Acteur incontournable de l’histoire du cinéma italien ayant joué chez Mario Monicelli, Dino Risi ou Marco Bellocchio, Michele Placido fait partie de ces figures qui ont véritablement relancé le cinéma italien au milieu des années 2000. Comme acteur tout d’abord, avec sa présence dans les formidables Arrivederci amore, ciao et Le Caïman, mais également en tant que réalisateur avec l’ambitieux Romanzo Criminale. Le Rêve italien sorti l’année dernière n’avait pas vraiment convaincu, et il revient cette année avec la mise en scène d’une nouvelle saga gangstériste, tirée de la vie réelle du mythique Renato Vallanzasca qui purge actuellement sa peine de 260 ans d’emprisonnement. L’Ange du mal est une épopée extrêmement classique sur le triomphe puis la chute d’un anti-héros, qui n’apporte rien de bien nouveau au genre mais s’éloigne considérablement de la tendance qui sévit depuis quelques années, à savoir le refus de glorifier les sales types. Ainsi, Michele Placido renoue avec le film de gangster comme l’avaient imposé Martin Scorsese ou Brian De Palma, celui qui nous fait rêver.
Il transforme ainsi une sorte de primate fonctionnant bien plus à l’instinct et au culot qu’à l’intellect en héros populaire. Il convient d’accepter ce choix de narration qui balaye les nouvelles conventions étriquées et moralisatrices du genre pour apprécier le spectacle mais on se trouve devant un personnage tellement charismatique et haut en couleurs que l’empathie se dessine immédiatement, se transformant peu à peu en fascination. Le regard de Michele Placido sur Vallanzasca est sans équivoque. Il ne le juge pas, les autorités s’en sont occupées, ni lui ni ses actes, prend les libertés qu’il faut avec l’histoire, et prend le pari du romantisme. Ainsi, le gangster se voit doté non seulement de circonstances atténuantes, à travers les flashbacks de son enfance, mais également d’une véritable aura populaire. Son charme dépasse ainsi celui, déjà montré comme surpuissant, de Jacques Mesrine dans le diptyque de Jean-François Richet (L’instinct de mort et L’ennemi public n°1). Et si les deux sagas ont énormément de points en commun, le traitement diffère, L’Ange du mal ne cherchant jamais vraiment une quelconque portée politique ou sociale, l’idée étant de glorifier comme il se doit un bad guy et de le montrer comme une sorte de Robin des bois jouisseur. Et ça fonctionne plutôt pas mal, L’Ange du mal étant une de ces bobines provoquant un réel plaisir de spectateur en manque d’ordures à vénérer. Car ce sale type ne nous est jamais montré comme tel, mais au contraire comme une sorte de demi-dieu ayant, sur une plage temporelle extrêmement resserrée, tout donner pour son plaisir personnel. Braquages, came, femmes, le cocktail magique est bien présent et s’accompagne d’une absence de lourdeur morale qui éloigne L’Ange du mal de tout film à thèse pour l’ancrer dans du pur cinéma de genre. Mais cela ne l’empêche pas pour autant de dresser le portrait d’une Italie mise à genoux par la mafia des années de plomb, celui également d’un homme tout à fait conscient de sa durée de vie éphémère en tant que prince du crime ou tout simplement d’un mode de vie fait d’excès en tous genres et d’une galerie de personnages incroyable de bêtise et de générosité.
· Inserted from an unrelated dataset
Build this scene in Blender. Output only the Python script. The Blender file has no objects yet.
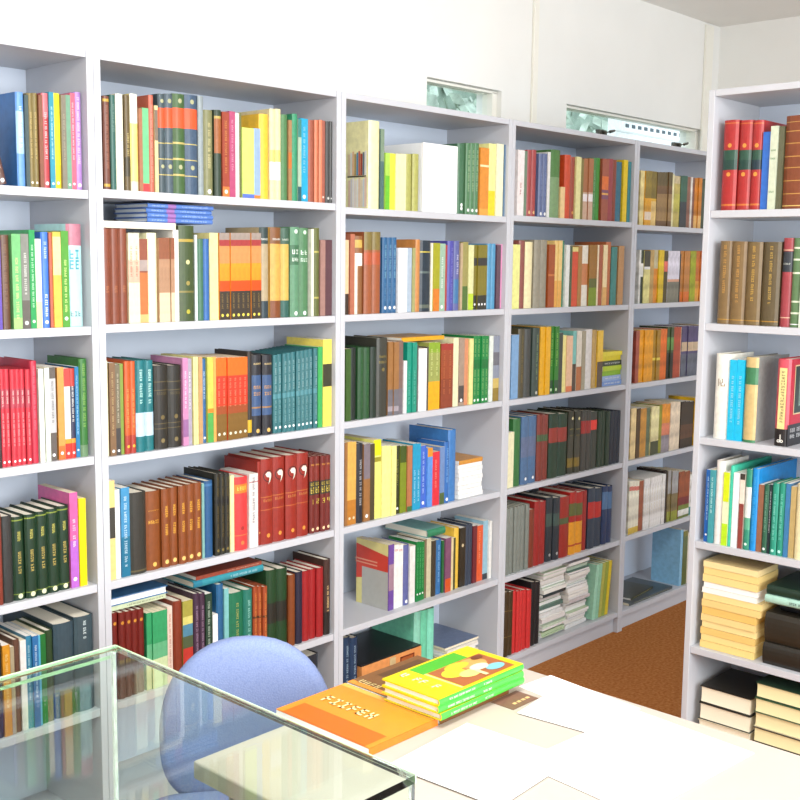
import bpy, math, random
from mathutils import Matrix, Vector
C = bpy.context.scene.collection
PI = math.pi

# ------------------------------------------------------------------ colour and material helpers
def lin(c):
    c /= 255.0
    return c / 12.92 if c <= 0.04045 else ((c + 0.055) / 1.055) ** 2.4
GAIN = 0.78
def rgb(hx, g=GAIN):
    return tuple(min(lin(int(hx[i:i + 2], 16)) ** 1.09 * g, 0.9) for i in (0, 2, 4))
_m = {}
def mat(hx, rough=0.5, g=GAIN, vary=0.10, bump=0.0, scale=60.0, metal=0.0, key=''):
    k = (hx, rough, g, vary, bump, scale, metal, key)
    if k in _m: return _m[k]
    m = bpy.data.materials.new('surface_' + hx); m.use_nodes = True
    nt = m.node_tree; b = nt.nodes['Principled BSDF']
    c = rgb(hx, g)
    b.inputs['Roughness'].default_value = rough
    b.inputs['Metallic'].default_value = metal
    b.inputs['Specular IOR Level'].default_value = 0.5
    tc = nt.nodes.new('ShaderNodeTexCoord'); nz = nt.nodes.new('ShaderNodeTexNoise')
    nz.inputs['Scale'].default_value = scale; nz.inputs['Detail'].default_value = 3
    nt.links.new(tc.outputs['Object'], nz.inputs['Vector'])
    rp = nt.nodes.new('ShaderNodeValToRGB')
    rp.color_ramp.elements[0].position = 0.3; rp.color_ramp.elements[1].position = 0.7
    rp.color_ramp.elements[0].color = tuple(v * (1 - vary) for v in c) + (1,)
    rp.color_ramp.elements[1].color = tuple(min(v * (1 + vary), 0.92) for v in c) + (1,)
    nt.links.new(nz.outputs['Fac'], rp.inputs['Fac'])
    nt.links.new(rp.outputs['Color'], b.inputs['Base Color'])
    if bump:
        bp = nt.nodes.new('ShaderNodeBump'); bp.inputs['Strength'].default_value = bump
        bp.inputs['Distance'].default_value = 0.002
        nt.links.new(nz.outputs['Fac'], bp.inputs['Height']); nt.links.new(bp.outputs['Normal'], b.inputs['Normal'])
    _m[k] = m
    return m
def page_mat(hx='f4ecd8'):
    k = ('page', hx)
    if k in _m: return _m[k]
    m = bpy.data.materials.new('paper_edges_' + hx); m.use_nodes = True
    nt = m.node_tree; b = nt.nodes['Principled BSDF']; b.inputs['Roughness'].default_value = 0.9
    b.inputs['Specular IOR Level'].default_value = 0.1
    tc = nt.nodes.new('ShaderNodeTexCoord'); wv = nt.nodes.new('ShaderNodeTexWave')
    wv.bands_direction = 'X'; wv.inputs['Scale'].default_value = 220; wv.inputs['Distortion'].default_value = 1.5
    nt.links.new(tc.outputs['Object'], wv.inputs['Vector'])
    rp = nt.nodes.new('ShaderNodeValToRGB'); c = rgb(hx, 0.9)
    rp.color_ramp.elements[0].color = tuple(v * 0.9 for v in c) + (1,); rp.color_ramp.elements[1].color = c + (1,)
    nt.links.new(wv.outputs['Fac'], rp.inputs['Fac']); nt.links.new(rp.outputs['Color'], b.inputs['Base Color'])
    _m[k] = m
    return m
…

Porté d’un bout à l’autre par le charme animal de Kim Rossi Stuart qui capte l’attention de la caméra avec un magnétisme incroyable, en digne descendant de tous ces grands acteurs italiens dont les figures de gangsters sont inoubliables, L’Ange du mal s’impose non pas comme biopic mais comme polar flamboyant. Jamais vraiment très noir, à peine violent, il vaut surtout pour sa peinture glamour d’un milieu qui ne l’était sans doute pas autant. la magie du cinéma c’est également ça, transformer une ordure en objet de désir simplement par l’écriture et la mise en scène. Et Michele Placido l’a très bien compris tant il se complaît dans la peinture romantique de son héros, ne refusant aucun image iconique ou effet de style glorifiant. Couleurs et poses symboliques, ralentis sensuels, tout y passe pour célébrer le culte du gangster. Et si finalement le film en raconte pas grand chose, il est de ces petits plaisirs, enfant de Scarface à l’esthétique léchée qu’il serait bien dommage de bouder, d’autant plus que l’ensemble est électrisé par une bande son géniale. Classique, romanesque, ne manquant pas de style et rempli de bad guys à moustache, L’Ange du mal vaut le coup d’oeil.